APPRODARE IN UN TERRITORIO

Diario di bordo

Giungere a Cevo è un po’ come masticare chilometri e contrasti. 

Percorrendo la SS 42 si ha come l’impressione di attraversare una valle vocata all’industria e alla mano dell’uomo che non accarezza, ma si impone ed estrae, strappa via. Una valle attraversata da un ritmo urbano, veloce, artificiale.  

All’altezza di Sellero si svolta leggermente verso nord-est per poi imboccare la deviazione giusta per addentrarsi in uno scenario altro: la strada che da Cedegolo sale verso la Val Saviore è una morbida linea abbracciata dai boschi, che asseconda la montagna. L’asfalto si curva seguendo la roccia, e produce un dondolio leggero che riecheggia sino al fondo valle. Cevo sta proprio lì: una manciata di case custodite tra dolci intimità scoscese. Qualcosa di piccolo, come piccole sono spesso le cose preziose. Qualcosa di piccolo che riposa appena lì sopra, spostato un po’ di lato, dove sono le cose che vanno cercate. 

La deviazione giusta per approdare in uno scenario alto: alto è il punto di vista cui l’altitudine piano piano ti consegna, che è alto rispetto al basso, l’alto da cui osservare quel basso di cui poco prima eri anche tu un minuscolo frammento. I chilometri di alberi, sentieri, prati, case e terra che separano materialmente il fondo valle figurano un confine tollerante e silenzioso. Indicano il fermento meticcio del margine: una linea immaginaria, non sottile, ma ariosa, larga quanto basta per lasciar sfumare, per abbandonarsi e farsi sfumatura tra.
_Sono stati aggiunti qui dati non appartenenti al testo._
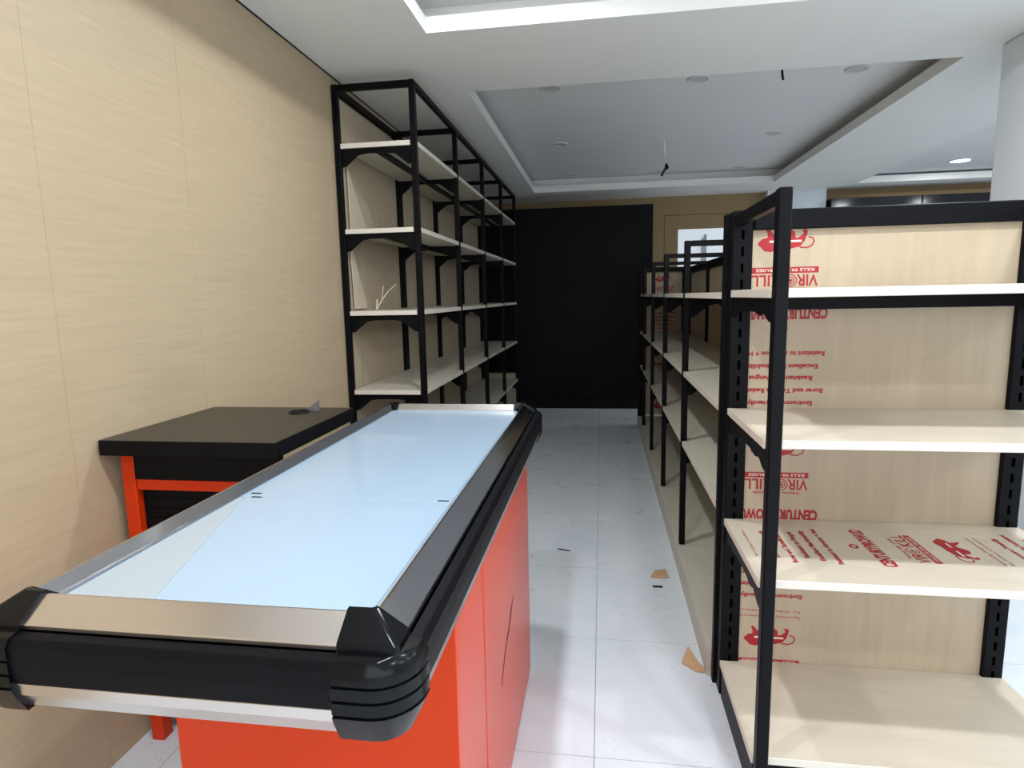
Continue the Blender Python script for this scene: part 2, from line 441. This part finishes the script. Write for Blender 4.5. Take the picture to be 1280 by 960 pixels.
# plastic film scraps hanging behind the near bay
wrap = MB()
for (p, q, s_) in (((-1.409, 3.36, 1.31), (-1.409, 3.55, 1.31), (-1.409, 3.34, 1.72)), ((-1.409, 3.36, 1.76), (-1.409, 3.62, 1.76), (-1.409, 3.36, 2.10))):
    wrap.poly([p, q, s_, (p[0] + 0.004, p[1], p[2]), (q[0] + 0.004, q[1], q[2]), (s_[0] + 0.004, s_[1], s_[2])], [(0, 1, 2), (5, 4, 3), (0, 3, 4, 1), (1, 4, 5, 2), (2, 5, 3, 0)])
sc = tag(wrap.build('wrapping_film', 'poly_wrap', None, (-1.409, 3.4, 1.31)), 'clear wrapping film stuck to the back of the nearest left shelf bay', 'film')
tw = MB()
tw.tube([(-1.33, 3.50, 1.302), (-1.30, 3.52, 1.36), (-1.27, 3.55, 1.41), (-1.23, 3.58, 1.45)], 0.004, 5)
tw.tube([(-1.30, 3.52, 1.36), (-1.285, 3.50, 1.42), (-1.28, 3.50, 1.44)], 0.003, 5)
tw.tube([(-1.33, 3.50, 1.302), (-1.335, 3.53, 1.36)], 0.005, 5)
tag(tw.build('twisted_strip', 'poly_wrap', None, (-1.33, 3.5, 1.3)), 'twisted strip of pale wrapping standing on the third left shelf', 'strip')

# ---- right gondola along the aisle: one bolted run of four bays
gd = empty('aisle_shelving', (0.6, 4, 0), 'low black shelving run with grey white shelves along the right of the aisle', 'shelving')
GF = [2.045 + 0.95 * k for k in range(5)] + [6.32]
GX0, GX1, GB = 0.386, 0.414, 0.80
GZ = [1.362, 0.988, 0.645]
GH = 1.605
for i, fy0 in enumerate(GF):
    B(GB, GB + 0.06, fy0, fy0 + 0.05, 0, GH).build('upright', 'black_steel', gd, bevel=0.003, seg=1)
    z0 = 0.112 if i else 0.0
    B(GX0, GX1, fy0, fy0 + 0.030, z0, GH).build('post', 'black_steel', gd, bevel=0.003, seg=1)
    B(GX1 + 0.001, GB - 0.001, fy0 + 0.003, fy0 + 0.028, GH - 0.026, GH).build('top_rail', 'black_steel', gd, bevel=0.003, seg=1)
    for z in GZ:
        MB().prism(bracket_profile(GB - 0.001, GX1 + 0.001, z - 0.024), 'y', fy0 + 0.016, fy0 + 0.022).build('bracket', 'black_steel', gd)
for i in range(5):
    a, b2 = GF[i], GF[i + 1]
    B(GB + 0.004, GB + 0.056, a + 0.052, b2 - 0.002, GH - 0.06, GH).build('beam', 'black_steel', gd, bevel=0.003, seg=1)
    B(GB + 0.018, GB + 0.027, a + 0.052, b2 - 0.002, 0.115, GH - 0.062).build('back_panel', 'ply_back', gd)
    for z in GZ:
        x0, x1, ym = GX0 + 0.004, GB - 0.002, a + 0.04
        MB().prism([(x1, a + 0.004), (GX1 + 0.002, a + 0.004), (GX1 + 0.002, ym), (x0, ym), (x0, b2 - 0.004), (x1, b2 - 0.004)], 'z', z - 0.022, z, 1, 0).build('shelf', ['shelf_top_long', 'edge_band'], gd)
    s0 = a + 0.04 if i == 0 else a + 0.003
    B(0.392, GB - 0.002, s0, b2 - 0.003, 0.088, 0.11).build('deck', 'shelf_top_long', gd)
    B(0.373, 0.391, s0, b2 - 0.001, 0.0, 0.112).build('kick_board', 'kick_board', gd)

B(0.374, 0.452, 6.358, 6.42, 0, 1.605).build('upright', 'black_steel', gd, bevel=0.003, seg=1)
far_board = B(0.454, 1.2, 6.38, 6.388, 0.115, 1.60).build('end_board', 'ply_back', gd)

# ---- end unit facing the camera
eu = empty('end_shelf_unit', (0.83, 1.75, 0), 'black steel end shelf unit with four cream shelves and red printed back board', 'shelf unit')
EX0, EX1, EYB, EYF = 0.398, 1.262, 1.985, 1.545
EH = 1.607
uprl = slotted('upright', 0.398, 0.458, 1.985, 2.038, EH, eu, '-y')
uprr = slotted('upright', 1.204, 1.264, 1.985, 2.038, EH, eu, '-y')
B(0.459, 1.203, 1.975, 1.992, 1.546, EH - 0.002).build('top_beam', 'black_steel', eu, bevel=0.003, seg=1)
for x0 in (0.402, 1.212):
    B(x0, x0 + 0.031, 1.512, 1.544, 0, 1.597).build('post', 'black_steel', eu, bevel=0.003, seg=1)
    B(x0 + 0.002, x0 + 0.029, 1.545, 1.984, 1.560, 1.595).build('top_rail', 'black_steel', eu, bevel=0.003, seg=1)
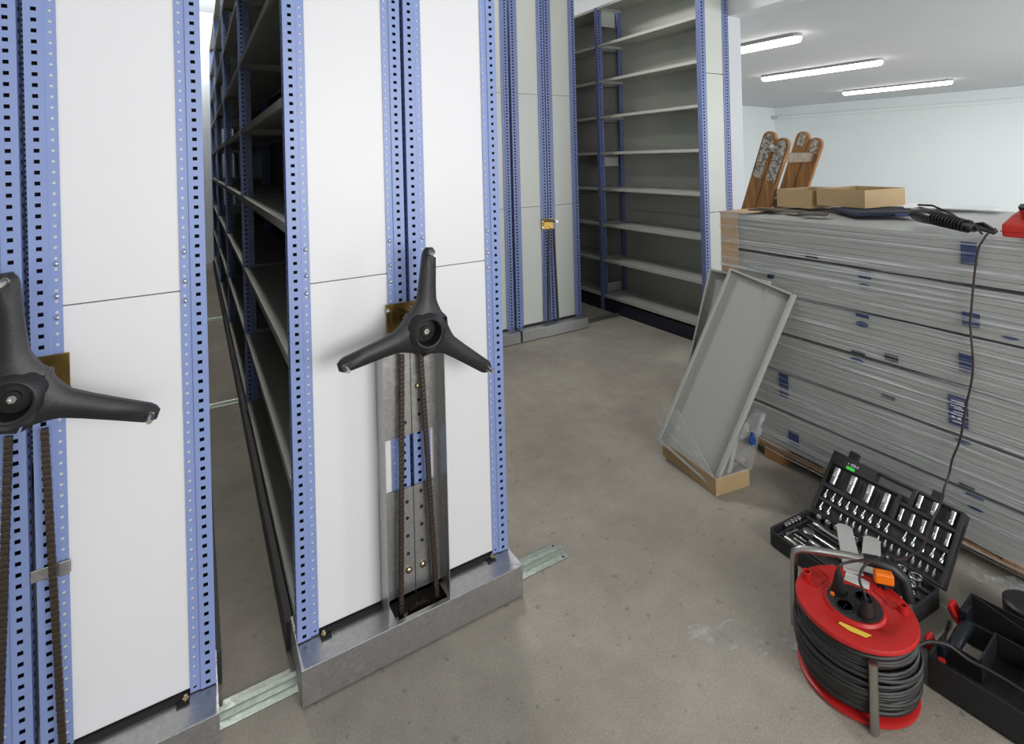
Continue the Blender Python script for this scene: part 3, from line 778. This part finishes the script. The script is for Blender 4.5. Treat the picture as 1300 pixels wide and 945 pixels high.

Tra città e paese, rumore e silenzio, cemento e legno, veloce e lento, pianura e montagna, roccia e cielo. Tra qualcosa che certamente è stato e qualcosa che vuole essere, e diventare forse. Tra restare e partire, partire e tornare, partire e arrivare. Questa è la sensazione con cui approdo in questo territorio nuovo. Con il sospetto di essere nel punto esatto dove il diverso s’incontra, e si scontra anche, e dove quindi molto può accadere.